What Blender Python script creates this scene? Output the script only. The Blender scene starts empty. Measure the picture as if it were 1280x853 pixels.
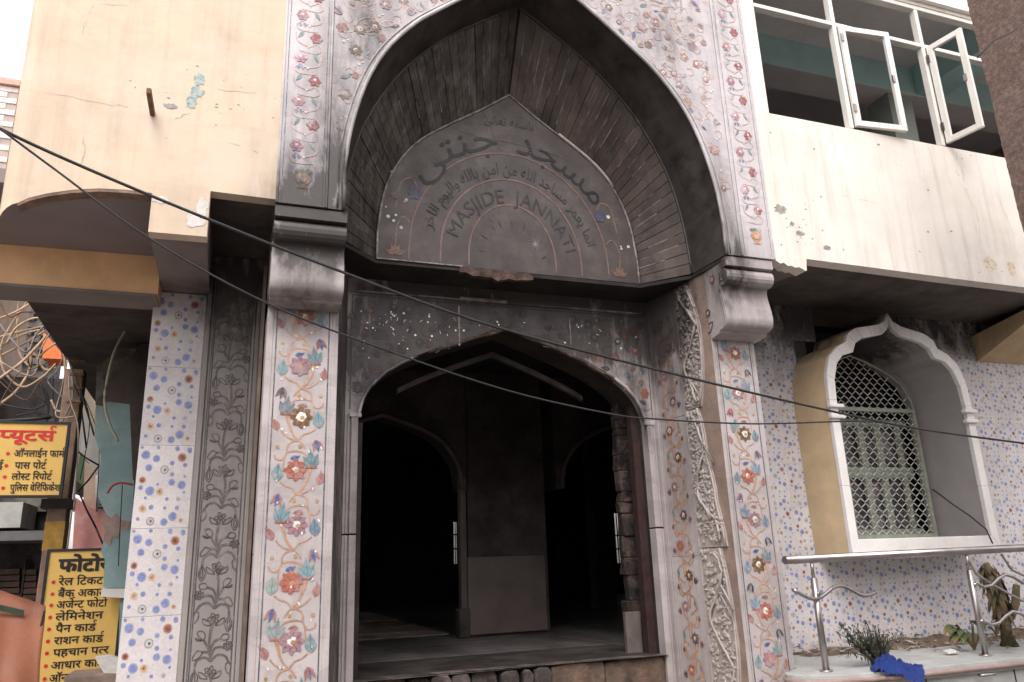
import bpy, bmesh, math, random
from mathutils import Vector, Matrix, noise
random.seed(7)
R = math.radians
scene = bpy.context.scene
col = scene.collection

# ------------------------------------------------------------------ camera
YAW, PITCH, ROLL, FPX = R(20), R(16.1), R(2.07), 960.0
CAM = Vector((0, 0, 1.6))
fw = Vector((math.sin(YAW)*math.cos(PITCH), math.cos(YAW)*math.cos(PITCH), math.sin(PITCH)))
r0 = Vector((math.cos(YAW), -math.sin(YAW), 0)); u0 = r0.cross(fw)
RT = r0*math.cos(ROLL) - u0*math.sin(ROLL)
UP = r0*math.sin(ROLL) + u0*math.cos(ROLL)
cd = bpy.data.cameras.new('camera'); cam = bpy.data.objects.new('camera', cd); col.objects.link(cam)
cd.sensor_width = 36; cd.lens = FPX/1280*36; cd.clip_end = 500; cd.clip_start = .05
M = Matrix.Identity(4)
for i in range(3):
    M[i][0] = RT[i]; M[i][1] = UP[i]; M[i][2] = -fw[i]; M[i][3] = CAM[i]
cam.matrix_world = M
scene.camera = cam
def at(px, py, Y):                       # point of the plane y=Y seen at a photo pixel
    d = fw*FPX + RT*(px-640) - UP*(py-426.5)
    return CAM + d*(Y/d.y)

def on_level(px, py, z):                 # point of the level z seen at a photo pixel
    d = fw*FPX + RT*(px-640) - UP*(py-426.5)
    return CAM + d*((z-CAM.z)/d.z)
# ------------------------------------------------------------------ light
w = bpy.data.worlds.new('World'); scene.world = w; w.use_nodes = True
nt = w.node_tree; bg = nt.nodes['Background']
sky = nt.nodes.new('ShaderNodeTexSky'); sky.sky_type = 'NISHITA'; sky.sun_disc = False
SUN_EL, SUN_AZ = R(52), R(205)           # azimuth measured clockwise from +Y
sky.sun_elevation = SUN_EL; sky.sun_rotation = SUN_AZ; sky.dust_density = 3; sky.air_density = 1.8; sky.ozone_density = .6
hs = nt.nodes.new('ShaderNodeHueSaturation'); hs.inputs['Saturation'].default_value = .12
tn = nt.nodes.new('ShaderNodeMix'); tn.data_type = 'RGBA'; tn.blend_type = 'MULTIPLY'; tn.inputs[0].default_value = 1; tn.inputs[7].default_value = (1, .945, .935, 1)   # dusty haze
nt.links.new(sky.outputs[0], hs.inputs['Color']); nt.links.new(hs.outputs[0], tn.inputs[6]); nt.links.new(tn.outputs[2], bg.inputs[0])
bg.inputs[1].default_value = .15
sl = bpy.data.lights.new('sun', 'SUN'); sl.energy = .55; sl.angle = R(30); sl.color = (1, .95, .88)
so = bpy.data.objects.new('sun', sl); col.objects.link(so)
sd = Vector((math.sin(SUN_AZ)*math.cos(SUN_EL), math.cos(SUN_AZ)*math.cos(SUN_EL), math.sin(SUN_EL)))
so.rotation_euler = sd.to_track_quat('Z', 'Y').to_euler(); so.location = (0, -3, 12)
vs = scene.view_settings
vs.view_transform = 'Standard'; vs.look = 'None'; vs.gamma = 1; vs.exposure = 1.2
scene.cycles.max_bounces = 8

# ------------------------------------------------------------------ mesh builder
class MB:
    def __init__(s): s.v = []; s.f = []; s.m = []; s.c = []; s.cur = 0; s.col = (1, 1, 1); s.sm = []; s.smooth = False
    def vert(s, p): s.v.append(tuple(p)); return len(s.v)-1
    def face(s, idx): s.f.append(tuple(idx)); s.m.append(s.cur); s.c.append(s.col); s.sm.append(s.smooth)
    def poly(s, pts): s.face([s.vert(p) for p in pts])
    def box(s, a, b):
        x0, x1 = sorted((a[0], b[0])); y0, y1 = sorted((a[1], b[1])); z0, z1 = sorted((a[2], b[2]))
        P = [s.vert(p) for p in ((x0,y0,z0),(x1,y0,z0),(x1,y1,z0),(x0,y1,z0),(x0,y0,z1),(x1,y0,z1),(x1,y1,z1),(x0,y1,z1))]
        for q in ((0,3,2,1),(4,5,6,7),(0,1,5,4),(1,2,6,5),(2,3,7,6),(3,0,4,7)): s.face([P[i] for i in q])
    def prism(s, pts, vec, caps=True):
        vec = Vector(vec); n = len(pts)
        A = [s.vert(p) for p in pts]; B = [s.vert(Vector(p)+vec) for p in pts]
        for i in range(n):
            j = (i+1) % n; s.face((A[i], A[j], B[j], B[i]))
        if caps: s.face(A[::-1]); s.face(B)
    def tube(s, path, r, n=6, closed=False, caps=True):
        path = [Vector(p) for p in path]; L = len(path); rings = []
        up = Vector((0, 0, 1))
        for i, p in enumerate(path):
            a = path[i-1] if (i > 0 or closed) else p; b = path[(i+1) % L] if (i < L-1 or closed) else p
            t = (b-a); t = t.normalized() if t.length > 1e-9 else Vector((1, 0, 0))
            x = t.cross(up)
            if x.length < .05: x = t.cross(Vector((0, 1, 0)))
            x.normalize(); y = x.cross(t).normalized()
            rr = r[i] if isinstance(r, (list, tuple)) else r
            rings.append([s.vert(p + x*(rr*math.cos(2*math.pi*k/n)) + y*(rr*math.sin(2*math.pi*k/n))) for k in range(n)])
        sm = s.smooth; s.smooth = True
        for i in range(L if closed else L-1):
            A, B = rings[i], rings[(i+1) % L]
            for k in range(n): s.face((A[k], A[(k+1) % n], B[(k+1) % n], B[k]))
        s.smooth = sm
        if caps and not closed: s.face(rings[0][::-1]); s.face(rings[-1])
    def mesh(s, name, mats):
        me = bpy.data.meshes.new(name); me.from_pydata(s.v, [], s.f)
        for m in (mats if isinstance(mats, (list, tuple)) else [mats]): me.materials.append(m)
        me.polygons.foreach_set('material_index', s.m); me.polygons.foreach_set('use_smooth', s.sm)
        ca = me.color_attributes.new('Col', 'FLOAT_COLOR', 'CORNER')
        buf = []
        for f, c in zip(s.f, s.c): buf += [c[0], c[1], c[2], 1.0]*len(f)
        ca.data.foreach_set('color', buf)
        bm = bmesh.new(); bm.from_mesh(me)
        if not getattr(s, 'keep', False): bmesh.ops.recalc_face_normals(bm, faces=bm.faces)
        bm.to_mesh(me); bm.free()
        return me
    def build(s, name, mats, parent=None, bevel=0, **kw):
        return link(name, s.mesh(name, mats), parent, bevel, **kw)
def link(name, me, parent=None, bevel=0, **kw):
    o = bpy.data.objects.new(name, me); col.objects.link(o)
    if parent:
        o.parent = parent
        o.location = -world_loc(parent)
    if bevel:
        b = o.modifiers.new('b', 'BEVEL'); b.width = bevel; b.segments = 2; b.limit_method = 'ANGLE'; b.angle_limit = R(40)
    for k, v in kw.items(): o[k] = v
    return o
def world_loc(o):
    p = Vector(o.location)
    while o.parent: o = o.parent; p = p + Vector(o.location)
    return p
def thing(name, label, cat, loc=(0, 0, 0), group=None):
    o = bpy.data.objects.new(name, None); col.objects.link(o); o.location = loc; o.empty_display_size = .1
    o['label'] = label; o['category'] = cat
    if group: o['group'] = group
    return o
def tag(o, label, cat, group=None):
    o['label'] = label; o['category'] = cat
    if group: o['group'] = group
    return o
def setp(o, kind='structure'): o['kind'] = kind; return o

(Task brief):
Output an exact copy of the material, with the pictures removed.

(The output):
What Blender Python script creates this scene? Output the script only. The Blender scene starts empty. Measure the picture as if it were 1280x853 pixels.
import bpy, bmesh, math, random
from mathutils import Vector, Matrix, noise
random.seed(7)
R = math.radians
scene = bpy.context.scene
col = scene.collection

# ------------------------------------------------------------------ camera
YAW, PITCH, ROLL, FPX = R(20), R(16.1), R(2.07), 960.0
CAM = Vector((0, 0, 1.6))
fw = Vector((math.sin(YAW)*math.cos(PITCH), math.cos(YAW)*math.cos(PITCH), math.sin(PITCH)))
r0 = Vector((math.cos(YAW), -math.sin(YAW), 0)); u0 = r0.cross(fw)
RT = r0*math.cos(ROLL) - u0*math.sin(ROLL)
UP = r0*math.sin(ROLL) + u0*math.cos(ROLL)
cd = bpy.data.cameras.new('camera'); cam = bpy.data.objects.new('camera', cd); col.objects.link(cam)
cd.sensor_width = 36; cd.lens = FPX/1280*36; cd.clip_end = 500; cd.clip_start = .05
M = Matrix.Identity(4)
for i in range(3):
    M[i][0] = RT[i]; M[i][1] = UP[i]; M[i][2] = -fw[i]; M[i][3] = CAM[i]
cam.matrix_world = M
scene.camera = cam
def at(px, py, Y):                       # point of the plane y=Y seen at a photo pixel
    d = fw*FPX + RT*(px-640) - UP*(py-426.5)
    return CAM + d*(Y/d.y)

def on_level(px, py, z):                 # point of the level z seen at a photo pixel
    d = fw*FPX + RT*(px-640) - UP*(py-426.5)
    return CAM + d*((z-CAM.z)/d.z)
# ------------------------------------------------------------------ light
w = bpy.data.worlds.new('World'); scene.world = w; w.use_nodes = True
nt = w.node_tree; bg = nt.nodes['Background']
sky = nt.nodes.new('ShaderNodeTexSky'); sky.sky_type = 'NISHITA'; sky.sun_disc = False
SUN_EL, SUN_AZ = R(52), R(205)           # azimuth measured clockwise from +Y
sky.sun_elevation = SUN_EL; sky.sun_rotation = SUN_AZ; sky.dust_density = 3; sky.air_density = 1.8; sky.ozone_density = .6
hs = nt.nodes.new('ShaderNodeHueSaturation'); hs.inputs['Saturation'].default_value = .12
tn = nt.nodes.new('ShaderNodeMix'); tn.data_type = 'RGBA'; tn.blend_type = 'MULTIPLY'; tn.inputs[0].default_value = 1; tn.inputs[7].default_value = (1, .945, .935, 1)   # dusty haze
nt.links.new(sky.outputs[0], hs.inputs['Color']); nt.links.new(hs.outputs[0], tn.inputs[6]); nt.links.new(tn.outputs[2], bg.inputs[0])
bg.inputs[1].default_value = .15
sl = bpy.data.lights.new('sun', 'SUN'); sl.energy = .55; sl.angle = R(30); sl.color = (1, .95, .88)
so = bpy.data.objects.new('sun', sl); col.objects.link(so)
sd = Vector((math.sin(SUN_AZ)*math.cos(SUN_EL), math.cos(SUN_AZ)*math.cos(SUN_EL), math.sin(SUN_EL)))
so.rotation_euler = sd.to_track_quat('Z', 'Y').to_euler(); so.location = (0, -3, 12)
vs = scene.view_settings
vs.view_transform = 'Standard'; vs.look = 'None'; vs.gamma = 1; vs.exposure = 1.2
scene.cycles.max_bounces = 8

# ------------------------------------------------------------------ mesh builder
class MB:
    def __init__(s): s.v = []; s.f = []; s.m = []; s.c = []; s.cur = 0; s.col = (1, 1, 1); s.sm = []; s.smooth = False
    def vert(s, p): s.v.append(tuple(p)); return len(s.v)-1
    def face(s, idx): s.f.append(tuple(idx)); s.m.append(s.cur); s.c.append(s.col); s.sm.append(s.smooth)
    def poly(s, pts): s.face([s.vert(p) for p in pts])
    def box(s, a, b):
        x0, x1 = sorted((a[0], b[0])); y0, y1 = sorted((a[1], b[1])); z0, z1 = sorted((a[2], b[2]))
        P = [s.vert(p) for p in ((x0,y0,z0),(x1,y0,z0),(x1,y1,z0),(x0,y1,z0),(x0,y0,z1),(x1,y0,z1),(x1,y1,z1),(x0,y1,z1))]
        for q in ((0,3,2,1),(4,5,6,7),(0,1,5,4),(1,2,6,5),(2,3,7,6),(3,0,4,7)): s.face([P[i] for i in q])
    def prism(s, pts, vec, caps=True):
        vec = Vector(vec); n = len(pts)
        A = [s.vert(p) for p in pts]; B = [s.vert(Vector(p)+vec) for p in pts]
        for i in range(n):
            j = (i+1) % n; s.face((A[i], A[j], B[j], B[i]))
        if caps: s.face(A[::-1]); s.face(B)
    def tube(s, path, r, n=6, closed=False, caps=True):
        path = [Vector(p) for p in path]; L = len(path); rings = []
        up = Vector((0, 0, 1))
        for i, p in enumerate(path):
            a = path[i-1] if (i > 0 or closed) else p; b = path[(i+1) % L] if (i < L-1 or closed) else p
            t = (b-a); t = t.normalized() if t.length > 1e-9 else Vector((1, 0, 0))
            x = t.cross(up)
            if x.length < .05: x = t.cross(Vector((0, 1, 0)))
            x.normalize(); y = x.cross(t).normalized()
            rr = r[i] if isinstance(r, (list, tuple)) else r
            rings.append([s.vert(p + x*(rr*math.cos(2*math.pi*k/n)) + y*(rr*math.sin(2*math.pi*k/n))) for k in range(n)])
        sm = s.smooth; s.smooth = True
        for i in range(L if closed else L-1):
            A, B = rings[i], rings[(i+1) % L]
            for k in range(n): s.face((A[k], A[(k+1) % n], B[(k+1) % n], B[k]))
        s.smooth = sm
        if caps and not closed: s.face(rings[0][::-1]); s.face(rings[-1])
    def mesh(s, name, mats):
        me = bpy.data.meshes.new(name); me.from_pydata(s.v, [], s.f)
        for m in (mats if isinstance(mats, (list, tuple)) else [mats]): me.materials.append(m)
        me.polygons.foreach_set('material_index', s.m); me.polygons.foreach_set('use_smooth', s.sm)
        ca = me.color_attributes.new('Col', 'FLOAT_COLOR', 'CORNER')
        buf = []
        for f, c in zip(s.f, s.c): buf += [c[0], c[1], c[2], 1.0]*len(f)
        ca.data.foreach_set('color', buf)
        bm = bmesh.new(); bm.from_mesh(me)
        if not getattr(s, 'keep', False): bmesh.ops.recalc_face_normals(bm, faces=bm.faces)
        bm.to_mesh(me); bm.free()
        return me
    def build(s, name, mats, parent=None, bevel=0, **kw):
        return link(name, s.mesh(name, mats), parent, bevel, **kw)
def link(name, me, parent=None, bevel=0, **kw):
    o = bpy.data.objects.new(name, me); col.objects.link(o)
    if parent:
        o.parent = parent
        o.location = -world_loc(parent)
    if bevel:
        b = o.modifiers.new('b', 'BEVEL'); b.width = bevel; b.segments = 2; b.limit_method = 'ANGLE'; b.angle_limit = R(40)
    for k, v in kw.items(): o[k] = v
    return o
def world_loc(o):
    p = Vector(o.location)
    while o.parent: o = o.parent; p = p + Vector(o.location)
    return p
def thing(name, label, cat, loc=(0, 0, 0), group=None):
    o = bpy.data.objects.new(name, None); col.objects.link(o); o.location = loc; o.empty_display_size = .1
    o['label'] = label; o['category'] = cat
    if group: o['group'] = group
    return o
def tag(o, label, cat, group=None):
    o['label'] = label; o['category'] = cat
    if group: o['group'] = group
    return o
def setp(o, kind='structure'): o['kind'] = kind; return o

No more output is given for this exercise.